Jesus, after all, did exactly that: he turned the image of God completely upside down, the God whom in fact everyone in his day was waiting for, and whom we often want as well. John the Baptist himself had just announced such a God, who, flail in hand, would clean out his threshing floor to harvest the good grain, while he would burn the straw with an unquenchable fire (Mt. 3:12).

It is interesting that this parable, among the three ones, turns out to be the least understandable, to the point that the disciples ask for its explanation (Mt 13:36): it is difficult for us to think of a God who acts like this; it would be much easier to think of an all-powerful God, who, without delay, destroys all enemies. That is not how it happens: the possibility of the favorable time happening in life is for everyone, no one excluded. This is the great conversion that awaits us, but this is also our true hope and the only real possibility for a free existence.
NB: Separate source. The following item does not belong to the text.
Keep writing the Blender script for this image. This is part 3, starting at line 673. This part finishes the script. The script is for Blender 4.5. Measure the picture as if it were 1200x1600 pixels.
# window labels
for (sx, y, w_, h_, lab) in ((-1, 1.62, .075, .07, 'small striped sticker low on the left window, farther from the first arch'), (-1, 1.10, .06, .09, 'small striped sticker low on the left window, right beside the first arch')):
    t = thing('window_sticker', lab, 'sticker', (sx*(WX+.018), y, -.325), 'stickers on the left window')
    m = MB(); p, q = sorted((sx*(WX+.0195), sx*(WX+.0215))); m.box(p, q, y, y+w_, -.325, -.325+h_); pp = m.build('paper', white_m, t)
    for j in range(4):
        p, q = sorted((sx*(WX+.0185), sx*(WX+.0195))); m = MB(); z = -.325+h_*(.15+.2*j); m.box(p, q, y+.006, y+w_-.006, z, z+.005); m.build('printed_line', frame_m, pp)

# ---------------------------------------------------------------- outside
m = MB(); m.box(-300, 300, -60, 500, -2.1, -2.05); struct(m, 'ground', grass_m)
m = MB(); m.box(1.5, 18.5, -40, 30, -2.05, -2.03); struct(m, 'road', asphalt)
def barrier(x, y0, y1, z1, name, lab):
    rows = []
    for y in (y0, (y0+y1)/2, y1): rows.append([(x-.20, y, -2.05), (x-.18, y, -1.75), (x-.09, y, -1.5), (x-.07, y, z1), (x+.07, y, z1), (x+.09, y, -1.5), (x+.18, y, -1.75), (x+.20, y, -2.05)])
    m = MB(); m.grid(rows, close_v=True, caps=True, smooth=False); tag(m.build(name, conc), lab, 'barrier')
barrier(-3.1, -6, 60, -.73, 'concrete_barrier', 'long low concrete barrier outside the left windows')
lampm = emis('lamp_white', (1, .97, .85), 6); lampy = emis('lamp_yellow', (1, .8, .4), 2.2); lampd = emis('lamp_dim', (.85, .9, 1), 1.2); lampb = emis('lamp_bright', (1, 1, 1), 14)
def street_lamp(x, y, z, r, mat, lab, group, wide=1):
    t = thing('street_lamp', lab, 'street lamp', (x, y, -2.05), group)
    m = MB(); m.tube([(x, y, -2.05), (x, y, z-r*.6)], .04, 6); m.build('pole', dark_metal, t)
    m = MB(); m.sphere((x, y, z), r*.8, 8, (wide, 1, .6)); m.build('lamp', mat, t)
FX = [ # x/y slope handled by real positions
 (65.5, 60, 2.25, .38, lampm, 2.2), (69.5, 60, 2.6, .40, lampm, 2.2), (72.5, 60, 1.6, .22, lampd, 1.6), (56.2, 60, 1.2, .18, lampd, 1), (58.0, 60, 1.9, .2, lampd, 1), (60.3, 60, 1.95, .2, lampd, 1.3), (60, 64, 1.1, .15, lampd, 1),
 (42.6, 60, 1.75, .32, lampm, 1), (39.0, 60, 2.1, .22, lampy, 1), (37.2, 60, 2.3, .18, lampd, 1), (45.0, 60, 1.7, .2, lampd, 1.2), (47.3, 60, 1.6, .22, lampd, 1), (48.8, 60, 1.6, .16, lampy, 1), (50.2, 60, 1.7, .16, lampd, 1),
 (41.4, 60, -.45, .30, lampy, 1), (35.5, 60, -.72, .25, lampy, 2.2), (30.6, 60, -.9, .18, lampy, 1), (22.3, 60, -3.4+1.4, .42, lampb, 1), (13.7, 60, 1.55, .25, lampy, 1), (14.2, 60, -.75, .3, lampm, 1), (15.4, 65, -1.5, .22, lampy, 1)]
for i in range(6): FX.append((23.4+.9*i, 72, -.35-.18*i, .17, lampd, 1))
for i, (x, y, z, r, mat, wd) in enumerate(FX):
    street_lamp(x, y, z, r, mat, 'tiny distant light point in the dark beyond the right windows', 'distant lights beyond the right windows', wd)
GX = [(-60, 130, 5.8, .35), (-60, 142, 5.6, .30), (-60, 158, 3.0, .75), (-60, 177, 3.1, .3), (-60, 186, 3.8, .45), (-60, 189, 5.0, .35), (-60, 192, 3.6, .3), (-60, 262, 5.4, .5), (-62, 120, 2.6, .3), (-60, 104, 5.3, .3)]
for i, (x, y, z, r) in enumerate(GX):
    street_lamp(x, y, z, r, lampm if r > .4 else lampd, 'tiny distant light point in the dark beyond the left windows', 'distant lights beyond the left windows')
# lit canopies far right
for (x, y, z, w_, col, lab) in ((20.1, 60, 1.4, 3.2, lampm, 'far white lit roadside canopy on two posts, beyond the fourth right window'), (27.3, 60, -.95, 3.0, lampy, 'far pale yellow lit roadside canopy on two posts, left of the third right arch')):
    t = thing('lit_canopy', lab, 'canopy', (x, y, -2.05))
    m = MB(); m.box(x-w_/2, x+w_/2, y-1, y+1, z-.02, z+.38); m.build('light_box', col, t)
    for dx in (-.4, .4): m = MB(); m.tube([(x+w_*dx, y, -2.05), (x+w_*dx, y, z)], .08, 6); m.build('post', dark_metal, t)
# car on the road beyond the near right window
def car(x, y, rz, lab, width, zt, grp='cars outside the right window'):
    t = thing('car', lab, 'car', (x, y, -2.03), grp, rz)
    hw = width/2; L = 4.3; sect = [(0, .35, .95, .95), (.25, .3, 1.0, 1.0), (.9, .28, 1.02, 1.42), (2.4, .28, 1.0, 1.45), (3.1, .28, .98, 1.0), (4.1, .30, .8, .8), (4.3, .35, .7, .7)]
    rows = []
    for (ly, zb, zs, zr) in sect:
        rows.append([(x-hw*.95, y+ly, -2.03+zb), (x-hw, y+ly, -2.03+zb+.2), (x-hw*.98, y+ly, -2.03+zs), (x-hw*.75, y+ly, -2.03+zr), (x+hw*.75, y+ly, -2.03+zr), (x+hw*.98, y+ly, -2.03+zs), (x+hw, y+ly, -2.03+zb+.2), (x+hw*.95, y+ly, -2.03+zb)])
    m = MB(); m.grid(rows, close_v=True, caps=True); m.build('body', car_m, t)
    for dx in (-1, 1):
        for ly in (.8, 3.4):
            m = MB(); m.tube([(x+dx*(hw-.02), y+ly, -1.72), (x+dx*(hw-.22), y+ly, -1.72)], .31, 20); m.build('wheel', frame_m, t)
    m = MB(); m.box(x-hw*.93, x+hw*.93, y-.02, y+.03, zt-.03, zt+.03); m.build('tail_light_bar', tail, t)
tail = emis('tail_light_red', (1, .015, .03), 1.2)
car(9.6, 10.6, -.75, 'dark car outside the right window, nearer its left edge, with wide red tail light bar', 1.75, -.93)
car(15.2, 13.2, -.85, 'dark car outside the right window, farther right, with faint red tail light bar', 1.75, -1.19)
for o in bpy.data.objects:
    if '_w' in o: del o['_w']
All this demands that we open ourselves to patterns that are not ordinarily the most coveted among men: the parable of the mustard seed (Mt 13:31-32) tells us that a logic of life, like the one described in the parable of the wheat and the weeds, necessarily cannot be based on grandiose styles and imposing means. Instead, it prefers the beauty of what is small, of what does not impose itself, of what knows the humble law of growth and becoming, the law of life, of the human.

Finally, the parable of the leaven (Mt 13:33) confirms all this: the Kingdom is not a fenced-in space, where only the good and the righteous enter, but a way of life where one is continually in contact with the ambiguity and complexity of life, with nothing and no one deemed unworthy of the encounter that saves.

The parables, we said, also tell us how evil works to prevent the growth of the Kingdom: its way is first and foremost to act in secret. While the good grain is sown by day, evil needs to hide and seeks to deceive: evil acts by night (Mt. 13:25), taking advantage of those nooks and crannies where our vigilance slumbers.

And it wants to go unnoticed, trying not to be recognized: the stalk of wheat and the stalk of weeds are actually very similar....

One last observation: to the disciples' question asking him for an explanation regarding the parable of the weeds, Jesus actually does not answer, does not explain (Mt 13:37-43). He "only" gives a message: in the end, evil will not prevail, will not win. On the contrary, evil will eventually disappear, will have an end. But, for those who will have accepted the new logic of the Kingdom: for them the light will continue to shine.

" Whoever has ears ought to hear" (Mt 13:43), Jesus concludes. It would seem to be a phrase put there just to end the discourse, while perhaps it is the key to it: how to stand in the world, with its contradictions, with its temptations? How to live a life exposed to evil, without being crushed by it?

Simply by listening, by letting the Word take deep root: this is how the Kingdom comes.